I really hate some of that modern "art", it just seems like a waste of paint. On the other hand, (you have five more fingers), I wish now that I'd kept my kids earliest scribblings, I could frame them now and have a garage sale. People would snap them up hoping they'd found an unknown work by some genius not yet discovered or some such claptrap.

The Plastic Mancunian said...

Hi River,

I will let you know if I have any success. If I do, I will have to adopt another blog persona because the Plastic Mancunian will become dedicated to my art (and therefore full of absolute bullshit!)

:0)

Cheers

PM

Elizabeth Barrette said...

"If I can persuade some pseudo-intellectual idiot somewhere that my totally useless pieces of art are worthy of display in the Tate Modern, I can live the rest of my life laughing at those dumb enough to try to explain my worthless crap to people who are stupid enough to believe them."

Sadly, you're missing a crucial piece: succeeding in the modern art world requires a high tolerance for nonsense and supreme skill at ass-kissing and admiring the inane. Since you have your head on straight, you wouldn't last five minutes.

Does the art now make more sense, if you view it as a series of ass-kissing awards and well-cast illusions?

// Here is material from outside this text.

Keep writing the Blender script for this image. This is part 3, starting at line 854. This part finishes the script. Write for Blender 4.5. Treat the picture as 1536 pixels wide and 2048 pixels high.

The Plastic Mancunian said...

Hi Elizabeth,

Thanks for clearing that up and, yes, I think you are right. But I would love to tell them all what I think. Please let me present the Turner Prize before I pop my clogs.

PLEASE!!

:0)

Cheers

PM

Buzzing J said...

There's a reason the word "con" is featured predominately in the name of this art form. And Of course, timing is everything. You do have to catch your targeted customers in their period of brief insanity to be successful.

:)

The Plastic Mancunian said...

Hi BJ,

Aha - maybe I should spike THEIR drinks with hallucinogenic drugs.